This is probably an unpopular opinion, but I know I can't be the only one to hold such an opinion. Here goes: American Horror Story get more and more abysmal with every season, starting with "Coven" (season 3). I loved "Coven" for its campiness and plot holes, but I also saw it as a signal that AHS had lost its ability to churn out small-screen masterpieces like "Asylum" (season 2) and "Murder House" (season 1), which were quality, Emmy-winning material. AHS still won awards after "Asylum," but gone was the almost cinematic quality of the episodes. All of the episodes in the first two seasons felt like small films; it was not until the third season that I felt like I was watching TV. With each season, I feel as though AHS becomes more and more like the other trash you see on TV. Fabulous cast members like Jessica Lange, Connie Britton, Lily Rabe, and Taissa Farmiga are no longer part of the cast. Instead, the show stars the same four handsome guys that producer Ryan Murphey probably cloned in his basement (I'm talking about Matt Bomer, Wes Bentley, Cheyenne Jackson, and Finn Witrrock). All four men are good for the roles they play, but they seriously do look near-identical and lack the acting chops of the women I mentioned earlier. What was once a serious, dark, thought-provoking anthology has become a dreamboat-studded sex romp (not that sex was never a big part of AHS; rather, what once made up about 10% of the show's content now makes up almost all of it). The only reason I watched "Freak Show" (season 4) and "Hotel" (season 5) was because long-time cast members Evan Peters and Sarah Paulson were still onboard (in the show and in my heart). I'm not sure if I am gonna watch this new season when it airs on 14th.
I might not have to, since I've found a new show which can fill the hole that was left in my heart after AHS started to go down the proverbial drain. Netflix has launched its own original series, Stranger Things, and it is one of the best things I have watched in a looooong time. Of course, I'm more of a film buff than a TV watcher, so I don't really watch TV much. Regardless, Stranger Things has everything I like: 80's nostalgia, a great soundtrack filled with old school alternative and postpunk hits, science fiction vibes, and mucho suspens-o. It's the PERFECT show to watch during the Halloween season (which roughly lasts from the day Starbuck's first sells the PSL to Halloween night). All these years, I've been getting my creepy fix for Halloween from AHS, but why do that when the show has failed to curdle my blood in the best way the past three Halloweens? I mean, I might have been scared once during "Hotel," but that might have just been my reaction to seeing Evan Peters with a mustache. It wasn't a real chill.

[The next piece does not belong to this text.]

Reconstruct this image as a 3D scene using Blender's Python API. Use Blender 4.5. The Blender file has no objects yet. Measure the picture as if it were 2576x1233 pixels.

Stranger Things serves up real chills, so much so that I'm afraid Circle K will sue them for creating a more chilling sensation than their bomb slushies. If you like aliens, conspiracies, superpowers, and alternate dimensions, this is your show. Banking on 80's teen movie clichés, the show follows a geeky, male circle of friends who like Star Wars, Dungeons and Dragons, and riding their bikes. When one of the boys goes missing (after being chased by some monster), the entire town falls under a cloud of "WTF." A girl with telekinetic powers escapes a government laboratory and becomes a part of the boys' club. The missing boy begins to talk to his mother (played by Winona Ryder!) through lightbulbs. And that monster from earlier? He shows up a few times, but you can never get a good look at him, making him infinitely more terrifying. To make things even more unsettling, the telekinetic girl, called "Eleven," apparently is a result of a real life experiment called MKUltra, which actually occurred in the 60s. In the experiment, the CIA gave test subjects tabs of LSD in hopes that it could be used for mind control. The experiment was put to a stop in the 1970s, for obvious reasons. Stranger Things proposes a scenario where MKUltra never really stopped and actually succeeded. Such a revision of history is really thought-provoking, and it actually had me second-guessing whether or not I could trust the government.
So far, there is only one season of Stranger Things available, and I am very close to finishing it, sadly. However, each episode, with its combination warmth and suspense, can be watched over and over again, just like the first two seasons of American Horror Story. I imagine that I will be definitely be watching the show all Halloween season long, when I'm not watching my other Halloween regulars (Hocus Pocus and The Twilight Zone). Maybe I'll watch the pilot of the new American Horror Story, but if it sucks, at least I have a back up in Stranger Things.